Looking at the recent burst of checkins for the Unicode implementation completely bypassing the standard SF procedure and possible comments I might have on the different approaches, I guess I've been ruled out as maintainer and designer of the Unicode implementation.
Well, I guess that's how things go. Was nice working for you guys, but no longer is... I'm tired of having to defend myself against meta-comments about the design, uncontrolled checkins and no true backup about my standing in all this from Guido.
Perhaps I am misunderstanding the role of a maintainer and implementation designer, but as it is all respect for the work I've put into all this seems faded. That's the conclusion I draw from recent postings by Martin and Fredrik and their nightly "takeover".
Thanks,
Marc-Andre Lemburg
[For those of us to whom Marc-Andre's complaint comes as a total surprise: there was a thread on i18n-sig about whether we should support Unicode surrogates, followed by a conclusion to skip surrogates and jump directly to optional support for UCS-4, followed by some checkins that enabled a configuration choice between UCS-2 and UCS-4, and code to make it work. As a side effect, surrogate support in the UCS-2 version actually improved slightly.]
Now, now, Marc-Andre.
The only comments I recall from you on my "surrogates: just say no" post seemed favorable, except that you proposed to to all the way and make UCS-4 mandatory. I explained why I didn't want to go that far, and why I didn't believe your arguments against giving users a choice. I didn't hear back from you then, and I didn't think you could have much of a problem with my position.
Our process requires the use of the SF patch manager only for controversial changes. Based on your feedback, I didn't think there was anything controversial about the changes that Fredrik and Martin have made! (If there was, IMO it was temporarily breaking the Windows build and the test suite -- but that's all fixed now.)
I don't understand where you get the idea that we lost respect for your work! In fact, the fact that it was so easy to make the changes suggested to me that the original design was well suited to this particular change (as opposed to the surrugate support proposals, which all sounded like they would require a *lot* of changes).
I don't think that we have very strict roles in this community anyway. (My role as BDFL excluded -- that's why I get to write this response. :-) I'd say that Fredrik owns SRE, because he has asserted that ownership at various times: he's undone changes by others that broke the 1.5.2 support, for example.

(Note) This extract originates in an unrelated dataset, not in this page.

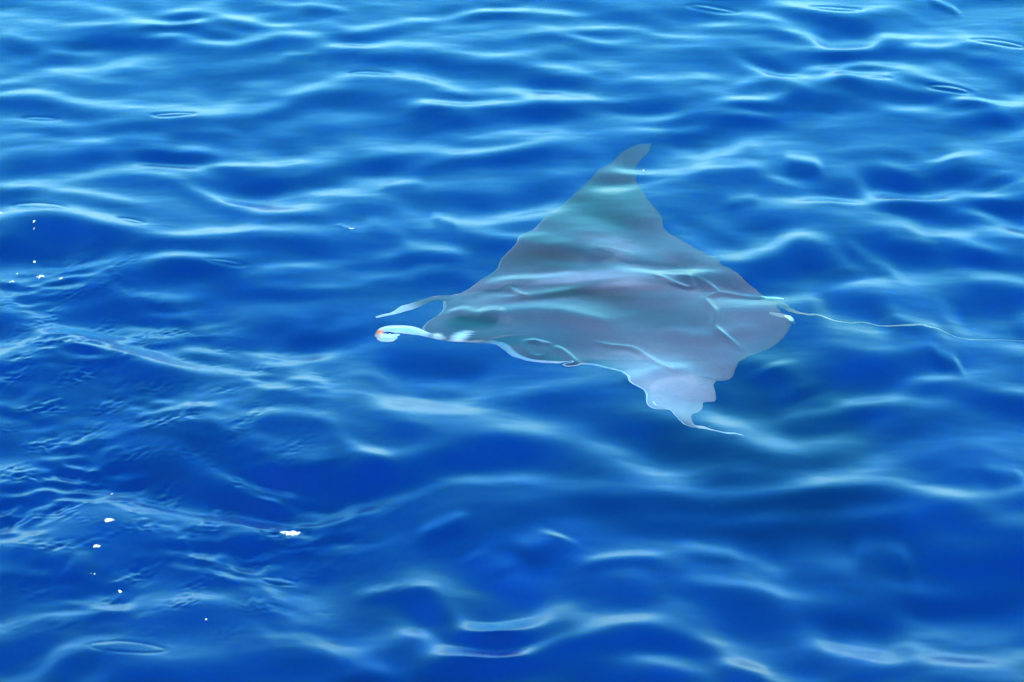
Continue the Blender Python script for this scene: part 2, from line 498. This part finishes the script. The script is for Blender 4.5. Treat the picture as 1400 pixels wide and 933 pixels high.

But the Unicode support in Python isn't owned by one person: many folks have contributed to that, including Fredrik, who designed and wrote the original Unicode string object implementation.
If you have specific comments about the changes made, please be specific. If you feel slighted by meta-comments, please also be specific. I don't think I've said anything derogatory about you or your design.
Paul Prescod offered to write a PEP on this issue. My cynical half believes that we'll never hear from him again, but my optimistic half hopes that he'll actually write one, so that we'll be able to discuss the various issues for the users with the users. I encourage you to co-author the PEP, since you have a lot of background knowledge about the issues.
BTW, I think that Misc/unicode.txt should be converted to a PEP, for the historic record. It was very much a PEP before the PEP process was invented. Barry, how much work would this be? No editing needed, just formatting, and assignment of a PEP number (the lower the better).